The morning prior to beginning this read, I awoke as dawn was approaching. My chest was tight, and it began sort of hard to breathe. I was startled from my sleep. I suddenly realized that within a short number of days I would be packing a bag and leaving my porch steps for nine months. I would be saying goodbye to the most familiar faces of those I love so dearly. I would be escaping the sweet comforts of home. My small town, my cute dog, even my own comfy bed. Nine months…where even is my head going to rest for these nine months ahead of me? Four different countries? Why did I sign up for this Lord? Why did I think this was okay? What am I doing with my life? These questions literally made my brain hurt. I pulled His word out, steadied my breathing and held fast to His promises.

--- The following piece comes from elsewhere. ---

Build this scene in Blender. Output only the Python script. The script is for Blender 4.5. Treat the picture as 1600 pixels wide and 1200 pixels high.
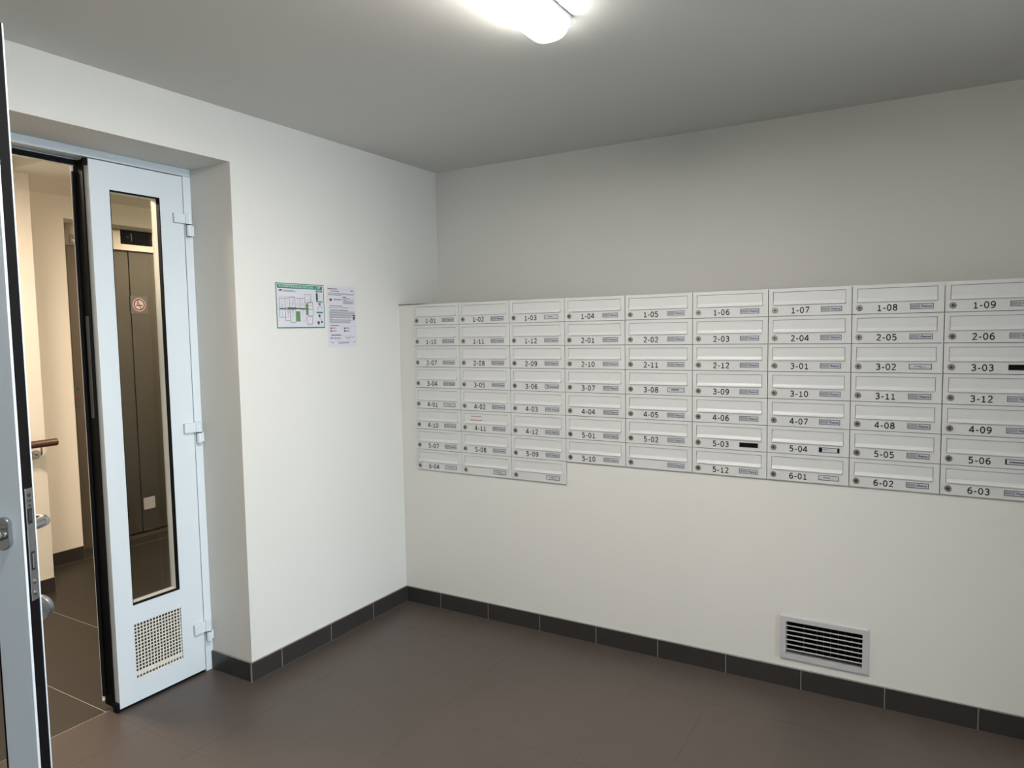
import bpy, bmesh, math, random
from mathutils import Matrix, Vector

for o in list(bpy.data.objects):
    bpy.data.objects.remove(o, do_unlink=True)
S = bpy.context.scene
C = S.collection
random.seed(7)

# ---------------------------------------------------------------- camera
def cam_matrix(rx, ry, rz, loc):
    R = Matrix.Rotation(rz, 4, 'Z') @ Matrix.Rotation(rx, 4, 'X') @ Matrix.Rotation(ry, 4, 'Y')
    B = Matrix(((1, 0, 0, 0), (0, 0, -1, 0), (0, 1, 0, 0), (0, 0, 0, 1)))
    return Matrix.Translation(loc) @ R @ B
cd = bpy.data.cameras.new('camera')
cd.sensor_fit = 'HORIZONTAL'; cd.sensor_width = 36.0
cd.lens = 1099.37 / 1600 * 36.0
cd.clip_start = 0.02; cd.clip_end = 200
cam = bpy.data.objects.new('camera', cd); C.objects.link(cam)
cam.matrix_world = cam_matrix(-0.07258, 0.01658, 0.53248, (2.4457, -2.9674, 1.4650))
S.camera = cam

# ---------------------------------------------------------------- world, light, exposure
W = bpy.data.worlds.new('sky'); S.world = W; W.use_nodes = True
SKY = 28.5
nt = W.node_tree; bg = nt.nodes['Background']
bg.inputs[0].default_value = (0.83, 0.91, 1.0, 1); bg.inputs[1].default_value = SKY
LAMP_E = 28.0            # emission of the ceiling batten
HALL_W = 34.0            # warm corridor lamp, watts
HALL_COL = (1.0, 0.80, 0.62)

# the batten throws most of its light downwards
bl = bpy.data.lights.new('batten_light', 'AREA'); bl.shape = 'RECTANGLE'; bl.size = .11; bl.size_y = 1.14
bl.energy = 34.0; bl.color = (1.0, .965, .90)
bo = bpy.data.objects.new('batten_light', bl); C.objects.link(bo); bo.location = (1.467, -1.645, 2.313)
S.view_settings.view_transform = 'Standard'
S.view_settings.look = 'None'
S.view_settings.gamma = 1.0
S.view_settings.use_curve_mapping = False
S.view_settings.exposure = 0.0

# entrance glazing on the east side: a portal guides sky light through the opening
EX, EY0, EY1, EZ1 = 4.30, -2.45, -0.75, 2.25
GX = 7.40               # glazing plane at the far end of the added recess that narrows the daylight
pl = bpy.data.lights.new('daylight_portal', 'AREA'); pl.shape = 'RECTANGLE'
pl.size = EY1 - EY0; pl.size_y = EZ1; pl.cycles.is_portal = True
po = bpy.data.objects.new('daylight_portal', pl); C.objects.link(po)
po.matrix_world = Matrix.Translation((GX + .12, (EY0 + EY1) / 2, EZ1 / 2)) @ Matrix(((0, 0, 1, 0), (1, 0, 0, 0), (0, 1, 0, 0), (0, 0, 0, 1)))

# corridor lamp (its housing is built further down)
HALL_LAMPS = ((-.95, -1.55, 2.36, 1.3), (-1.35, .95, 2.36, 1.1))
for lx_, ly_, lz_, k_ in HALL_LAMPS:
    hl = bpy.data.lights.new('corridor_lamp_light', 'AREA'); hl.shape = 'DISK'; hl.size = .26
    hl.energy = HALL_W * k_; hl.color = HALL_COL
    ho = bpy.data.objects.new('corridor_lamp_light', hl); C.objects.link(ho)
    ho.location = (lx_, ly_, lz_ - .015)

# ---------------------------------------------------------------- materials
def lin(h):
    if isinstance(h, str):
        h = [int(h[i:i + 2], 16) / 255 for i in (0, 2, 4)]
    return tuple((c / 12.92 if c <= .04045 else ((c + .055) / 1.055) ** 2.4) for c in h) + (1,)
def mat(name, col, rough=.5, metal=0, spec=.5, noise=None, bump=None, emit=None, aniso=0):
    m = bpy.data.materials.new(name); m.use_nodes = True
    n = m.node_tree; b = n.nodes['Principled BSDF']
    c = lin(col) if isinstance(col, str) else tuple(col) + (1,)
    b.inputs['Base Color'].default_value = c
    b.inputs['Roughness'].default_value = rough
    b.inputs['Metallic'].default_value = metal
    b.inputs['Specular IOR Level'].default_value = spec
    if emit:
        b.inputs['Emission Color'].default_value = emit[0]; b.inputs['Emission Strength'].default_value = emit[1]
    tc = None
    if noise or bump:
        tc = n.nodes.new('ShaderNodeTexCoord')
    if noise:            # (scale, amount, stretch)
        mp = n.nodes.new('ShaderNodeMapping'); mp.inputs['Scale'].default_value = noise[2] if len(noise) > 2 else (1, 1, 1)
        nz = n.nodes.new('ShaderNodeTexNoise'); nz.inputs['Scale'].default_value = noise[0]; nz.inputs['Detail'].default_value = 6
        mx = n.nodes.new('ShaderNodeMix'); mx.data_type = 'RGBA'
        n.links.new(tc.outputs['Object'], mp.inputs[0]); n.links.new(mp.outputs[0], nz.inputs['Vector'])
        mx.inputs[6].default_value = tuple(v * (1 - noise[1]) for v in c[:3]) + (1,)
        mx.inputs[7].default_value = tuple(min(1, v * (1 + noise[1])) for v in c[:3]) + (1,)
        n.links.new(nz.outputs[0], mx.inputs[0]); n.links.new(mx.outputs[2], b.inputs['Base Color'])
    if bump:             # (scale, strength, distance)
        bz = n.nodes.new('ShaderNodeTexNoise'); bz.inputs['Scale'].default_value = bump[0]; bz.inputs['Detail'].default_value = 4
        bp = n.nodes.new('ShaderNodeBump'); bp.inputs['Strength'].default_value = bump[1]; bp.inputs['Distance'].default_value = bump[2]
        n.links.new(tc.outputs['Object'], bz.inputs['Vector']); n.links.new(bz.outputs[0], bp.inputs['Height']); n.links.new(bp.outputs[0], b.inputs['Normal'])
    return m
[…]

Why did I feel like that? Do I still feel like that? The answer is, I now have never been more pumped for something in my entire life. What changed? I got real with the Lord, and that awesome little read stirred something within me. The first chapter in this book by Platt is titled “Someone Worth Losing Everything For.” It focused primarily on what radical abandonment to Jesus looks like. Platt writes, “You and I can choose to continue with business as usual in the Christian life in the church as a whole, enjoying success based on the standards defined by the culture around us. Or we can take an honest look at the Jesus of the Bible and dare to ask what the consequences might be if we really believed him and really obeyed him.” Jesus has so many promises for us but it requires us to fully commit to a life of following Him. A life filled with super intense devotion to no one but Him. I have realized we focus on ourselves so much. I apologize if this offends anyone but so often we take what we need from Sunday mornings and apply it to how well it fits our current situation. We take our daily dose of Jesus and call it good. We serve a few times and think that’ll do. But is a twenty minute morning devotion every day for the Lord really enough? Is there something inside of you that needs more of Him? We were made to worship, to give glory to Him forever! So why do we so often pick and choose what we need to hear from the Bible instead of soaking it all up as a whole? I want more – in fact I need more of Him, no matter the sacrifice.

Finally getting to the point of this blog (if you’re still reading this you’re rad). What I’m getting at is there is such an urgency to live on fire for the Lord ALL THE TIME. Not just in seasons. Platt wrote, “While Christians choose to spend their lives fulfilling the American dream instead of giving their lives to proclaiming the kingdom of God, literally billions in need of the gospel remain in the dark.” We have been graciously given resources to reach those who have never heard of the name of Jesus. We have been given a command to go into the world and preach the gospel to all creation (Mark 16:15). Not a calling, but a command. Therefore the Lord places dreams within each of our own hearts. He seeds within us great things in order for us to give all glory to Him! I understand not everyone can simply pack their belongings in one bag and run to the nations. But imagine what would happen if we began to radically share His word with those around us? What would happen if we crossed that line that society tells us not to when it comes to talking about religion? Do you know what happens when we cross that line? People get SAVED. Eyes are opened to the most intimate relationship of all time. A relationship with a gracious Father!

I have been reaffirmed once again in abandoning everything familiar in order to share the love of Christ with brothers and sisters across borders. I have more I’d love to rant on about but I know this is a lot to read already (my apologies). I encourage you all to check out Radical by David Platt. Most importantly I actually encourage you all to study His word even more intensely, because it’s insanely life-giving. Stay hungry for His word! Stay passionate for His love! Stay radical when following Christ!